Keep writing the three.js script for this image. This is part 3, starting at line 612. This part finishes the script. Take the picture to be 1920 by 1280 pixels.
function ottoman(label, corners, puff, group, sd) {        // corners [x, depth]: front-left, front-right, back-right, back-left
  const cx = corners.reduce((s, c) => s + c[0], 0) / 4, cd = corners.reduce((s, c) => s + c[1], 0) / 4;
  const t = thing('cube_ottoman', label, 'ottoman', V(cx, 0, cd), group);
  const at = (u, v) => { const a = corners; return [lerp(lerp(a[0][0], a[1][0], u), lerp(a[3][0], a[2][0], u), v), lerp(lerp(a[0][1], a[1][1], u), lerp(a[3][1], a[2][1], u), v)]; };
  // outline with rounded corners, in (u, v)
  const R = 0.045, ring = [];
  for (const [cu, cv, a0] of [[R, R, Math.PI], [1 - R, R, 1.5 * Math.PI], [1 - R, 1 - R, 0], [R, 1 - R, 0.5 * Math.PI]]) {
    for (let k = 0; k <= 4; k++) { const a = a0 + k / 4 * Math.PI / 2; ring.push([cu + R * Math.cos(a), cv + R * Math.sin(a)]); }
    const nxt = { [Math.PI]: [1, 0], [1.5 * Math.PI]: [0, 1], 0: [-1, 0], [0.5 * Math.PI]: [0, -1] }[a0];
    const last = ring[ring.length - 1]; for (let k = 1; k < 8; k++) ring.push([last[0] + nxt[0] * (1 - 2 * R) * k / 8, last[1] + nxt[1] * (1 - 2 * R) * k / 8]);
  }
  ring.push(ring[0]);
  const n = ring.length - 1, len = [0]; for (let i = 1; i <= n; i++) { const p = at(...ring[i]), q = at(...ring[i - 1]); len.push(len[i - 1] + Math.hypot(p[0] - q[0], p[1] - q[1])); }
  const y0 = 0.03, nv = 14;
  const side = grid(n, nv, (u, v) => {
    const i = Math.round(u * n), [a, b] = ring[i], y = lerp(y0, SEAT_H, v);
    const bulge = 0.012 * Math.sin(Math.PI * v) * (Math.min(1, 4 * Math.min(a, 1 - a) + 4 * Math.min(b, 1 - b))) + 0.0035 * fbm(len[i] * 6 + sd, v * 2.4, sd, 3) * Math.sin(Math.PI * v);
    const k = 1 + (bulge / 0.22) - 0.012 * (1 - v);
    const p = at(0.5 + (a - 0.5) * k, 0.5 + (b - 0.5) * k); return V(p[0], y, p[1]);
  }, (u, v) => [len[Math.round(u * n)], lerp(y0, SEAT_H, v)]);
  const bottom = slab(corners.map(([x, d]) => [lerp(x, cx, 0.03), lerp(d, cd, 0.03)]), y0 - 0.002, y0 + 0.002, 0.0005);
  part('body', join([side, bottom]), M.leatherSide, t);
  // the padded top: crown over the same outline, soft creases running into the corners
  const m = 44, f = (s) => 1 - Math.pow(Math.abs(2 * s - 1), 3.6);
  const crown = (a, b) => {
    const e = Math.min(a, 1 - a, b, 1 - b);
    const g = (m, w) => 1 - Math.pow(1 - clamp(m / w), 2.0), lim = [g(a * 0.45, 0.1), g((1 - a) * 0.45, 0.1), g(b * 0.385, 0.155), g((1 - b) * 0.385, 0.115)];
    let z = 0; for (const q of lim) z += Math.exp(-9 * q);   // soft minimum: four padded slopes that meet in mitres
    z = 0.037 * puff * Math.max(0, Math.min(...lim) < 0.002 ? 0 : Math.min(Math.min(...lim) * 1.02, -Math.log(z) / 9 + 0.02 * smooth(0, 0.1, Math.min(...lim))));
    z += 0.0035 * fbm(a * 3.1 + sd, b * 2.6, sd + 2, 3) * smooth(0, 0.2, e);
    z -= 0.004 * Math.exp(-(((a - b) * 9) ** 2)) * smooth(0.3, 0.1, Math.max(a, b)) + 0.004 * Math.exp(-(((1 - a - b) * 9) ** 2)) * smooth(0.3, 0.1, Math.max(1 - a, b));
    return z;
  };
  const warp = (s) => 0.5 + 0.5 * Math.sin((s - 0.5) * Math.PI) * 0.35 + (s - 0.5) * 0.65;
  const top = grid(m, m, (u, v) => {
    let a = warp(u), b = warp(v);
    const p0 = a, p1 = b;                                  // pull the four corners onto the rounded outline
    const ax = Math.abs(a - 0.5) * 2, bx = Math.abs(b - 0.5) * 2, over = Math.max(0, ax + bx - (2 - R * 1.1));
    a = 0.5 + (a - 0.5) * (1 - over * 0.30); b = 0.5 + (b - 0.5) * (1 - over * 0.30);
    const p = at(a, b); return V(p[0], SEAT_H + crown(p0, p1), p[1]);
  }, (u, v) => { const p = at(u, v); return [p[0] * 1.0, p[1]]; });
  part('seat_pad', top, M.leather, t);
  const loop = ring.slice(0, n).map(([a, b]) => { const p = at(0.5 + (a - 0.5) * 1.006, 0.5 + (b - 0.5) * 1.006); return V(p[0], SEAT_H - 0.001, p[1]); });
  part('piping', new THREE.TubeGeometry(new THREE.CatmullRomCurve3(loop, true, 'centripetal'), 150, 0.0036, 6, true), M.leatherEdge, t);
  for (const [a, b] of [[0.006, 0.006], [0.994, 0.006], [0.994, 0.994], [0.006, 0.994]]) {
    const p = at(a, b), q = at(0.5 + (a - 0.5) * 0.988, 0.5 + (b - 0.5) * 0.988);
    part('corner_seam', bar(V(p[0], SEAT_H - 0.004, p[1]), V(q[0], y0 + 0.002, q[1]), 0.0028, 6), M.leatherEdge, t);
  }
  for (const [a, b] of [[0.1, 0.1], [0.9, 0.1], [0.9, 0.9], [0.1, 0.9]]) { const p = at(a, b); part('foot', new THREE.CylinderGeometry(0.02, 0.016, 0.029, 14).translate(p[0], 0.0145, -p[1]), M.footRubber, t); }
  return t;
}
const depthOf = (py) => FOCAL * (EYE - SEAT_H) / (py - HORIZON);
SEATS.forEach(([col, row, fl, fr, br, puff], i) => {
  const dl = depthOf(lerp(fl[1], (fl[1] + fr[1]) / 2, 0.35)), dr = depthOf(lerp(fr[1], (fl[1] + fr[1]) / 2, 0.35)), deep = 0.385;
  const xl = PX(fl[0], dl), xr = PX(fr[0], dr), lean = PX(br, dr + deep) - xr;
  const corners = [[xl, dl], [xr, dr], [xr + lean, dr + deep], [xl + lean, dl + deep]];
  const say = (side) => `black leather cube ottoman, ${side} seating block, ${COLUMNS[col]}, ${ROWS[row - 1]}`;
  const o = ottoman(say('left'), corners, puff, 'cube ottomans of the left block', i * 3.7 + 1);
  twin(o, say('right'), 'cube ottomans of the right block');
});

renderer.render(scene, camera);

*Directive*:
Repeat every line of the data, exactly and in full.

*Task answer*:
Keep writing the three.js script for this image. This is part 3, starting at line 612. This part finishes the script. Take the picture to be 1920 by 1280 pixels.
function ottoman(label, corners, puff, group, sd) {        // corners [x, depth]: front-left, front-right, back-right, back-left
  const cx = corners.reduce((s, c) => s + c[0], 0) / 4, cd = corners.reduce((s, c) => s + c[1], 0) / 4;
  const t = thing('cube_ottoman', label, 'ottoman', V(cx, 0, cd), group);
  const at = (u, v) => { const a = corners; return [lerp(lerp(a[0][0], a[1][0], u), lerp(a[3][0], a[2][0], u), v), lerp(lerp(a[0][1], a[1][1], u), lerp(a[3][1], a[2][1], u), v)]; };
  // outline with rounded corners, in (u, v)
  const R = 0.045, ring = [];
  for (const [cu, cv, a0] of [[R, R, Math.PI], [1 - R, R, 1.5 * Math.PI], [1 - R, 1 - R, 0], [R, 1 - R, 0.5 * Math.PI]]) {
    for (let k = 0; k <= 4; k++) { const a = a0 + k / 4 * Math.PI / 2; ring.push([cu + R * Math.cos(a), cv + R * Math.sin(a)]); }
    const nxt = { [Math.PI]: [1, 0], [1.5 * Math.PI]: [0, 1], 0: [-1, 0], [0.5 * Math.PI]: [0, -1] }[a0];
    const last = ring[ring.length - 1]; for (let k = 1; k < 8; k++) ring.push([last[0] + nxt[0] * (1 - 2 * R) * k / 8, last[1] + nxt[1] * (1 - 2 * R) * k / 8]);
  }
  ring.push(ring[0]);
  const n = ring.length - 1, len = [0]; for (let i = 1; i <= n; i++) { const p = at(...ring[i]), q = at(...ring[i - 1]); len.push(len[i - 1] + Math.hypot(p[0] - q[0], p[1] - q[1])); }
  const y0 = 0.03, nv = 14;
  const side = grid(n, nv, (u, v) => {
    const i = Math.round(u * n), [a, b] = ring[i], y = lerp(y0, SEAT_H, v);
    const bulge = 0.012 * Math.sin(Math.PI * v) * (Math.min(1, 4 * Math.min(a, 1 - a) + 4 * Math.min(b, 1 - b))) + 0.0035 * fbm(len[i] * 6 + sd, v * 2.4, sd, 3) * Math.sin(Math.PI * v);
    const k = 1 + (bulge / 0.22) - 0.012 * (1 - v);
    const p = at(0.5 + (a - 0.5) * k, 0.5 + (b - 0.5) * k); return V(p[0], y, p[1]);
  }, (u, v) => [len[Math.round(u * n)], lerp(y0, SEAT_H, v)]);
  const bottom = slab(corners.map(([x, d]) => [lerp(x, cx, 0.03), lerp(d, cd, 0.03)]), y0 - 0.002, y0 + 0.002, 0.0005);
  part('body', join([side, bottom]), M.leatherSide, t);
  // the padded top: crown over the same outline, soft creases running into the corners
  const m = 44, f = (s) => 1 - Math.pow(Math.abs(2 * s - 1), 3.6);
  const crown = (a, b) => {
    const e = Math.min(a, 1 - a, b, 1 - b);
    const g = (m, w) => 1 - Math.pow(1 - clamp(m / w), 2.0), lim = [g(a * 0.45, 0.1), g((1 - a) * 0.45, 0.1), g(b * 0.385, 0.155), g((1 - b) * 0.385, 0.115)];
    let z = 0; for (const q of lim) z += Math.exp(-9 * q);   // soft minimum: four padded slopes that meet in mitres
    z = 0.037 * puff * Math.max(0, Math.min(...lim) < 0.002 ? 0 : Math.min(Math.min(...lim) * 1.02, -Math.log(z) / 9 + 0.02 * smooth(0, 0.1, Math.min(...lim))));
    z += 0.0035 * fbm(a * 3.1 + sd, b * 2.6, sd + 2, 3) * smooth(0, 0.2, e);
    z -= 0.004 * Math.exp(-(((a - b) * 9) ** 2)) * smooth(0.3, 0.1, Math.max(a, b)) + 0.004 * Math.exp(-(((1 - a - b) * 9) ** 2)) * smooth(0.3, 0.1, Math.max(1 - a, b));
    return z;
  };
  const warp = (s) => 0.5 + 0.5 * Math.sin((s - 0.5) * Math.PI) * 0.35 + (s - 0.5) * 0.65;
  const top = grid(m, m, (u, v) => {
    let a = warp(u), b = warp(v);
    const p0 = a, p1 = b;                                  // pull the four corners onto the rounded outline
    const ax = Math.abs(a - 0.5) * 2, bx = Math.abs(b - 0.5) * 2, over = Math.max(0, ax + bx - (2 - R * 1.1));
    a = 0.5 + (a - 0.5) * (1 - over * 0.30); b = 0.5 + (b - 0.5) * (1 - over * 0.30);
    const p = at(a, b); return V(p[0], SEAT_H + crown(p0, p1), p[1]);
  }, (u, v) => { const p = at(u, v); return [p[0] * 1.0, p[1]]; });
  part('seat_pad', top, M.leather, t);
  const loop = ring.slice(0, n).map(([a, b]) => { const p = at(0.5 + (a - 0.5) * 1.006, 0.5 + (b - 0.5) * 1.006); return V(p[0], SEAT_H - 0.001, p[1]); });
  part('piping', new THREE.TubeGeometry(new THREE.CatmullRomCurve3(loop, true, 'centripetal'), 150, 0.0036, 6, true), M.leatherEdge, t);
  for (const [a, b] of [[0.006, 0.006], [0.994, 0.006], [0.994, 0.994], [0.006, 0.994]]) {
    const p = at(a, b), q = at(0.5 + (a - 0.5) * 0.988, 0.5 + (b - 0.5) * 0.988);
    part('corner_seam', bar(V(p[0], SEAT_H - 0.004, p[1]), V(q[0], y0 + 0.002, q[1]), 0.0028, 6), M.leatherEdge, t);
  }
  for (const [a, b] of [[0.1, 0.1], [0.9, 0.1], [0.9, 0.9], [0.1, 0.9]]) { const p = at(a, b); part('foot', new THREE.CylinderGeometry(0.02, 0.016, 0.029, 14).translate(p[0], 0.0145, -p[1]), M.footRubber, t); }
  return t;
}
const depthOf = (py) => FOCAL * (EYE - SEAT_H) / (py - HORIZON);
SEATS.forEach(([col, row, fl, fr, br, puff], i) => {
  const dl = depthOf(lerp(fl[1], (fl[1] + fr[1]) / 2, 0.35)), dr = depthOf(lerp(fr[1], (fl[1] + fr[1]) / 2, 0.35)), deep = 0.385;
  const xl = PX(fl[0], dl), xr = PX(fr[0], dr), lean = PX(br, dr + deep) - xr;
  const corners = [[xl, dl], [xr, dr], [xr + lean, dr + deep], [xl + lean, dl + deep]];
  const say = (side) => `black leather cube ottoman, ${side} seating block, ${COLUMNS[col]}, ${ROWS[row - 1]}`;
  const o = ottoman(say('left'), corners, puff, 'cube ottomans of the left block', i * 3.7 + 1);
  twin(o, say('right'), 'cube ottomans of the right block');
});

renderer.render(scene, camera);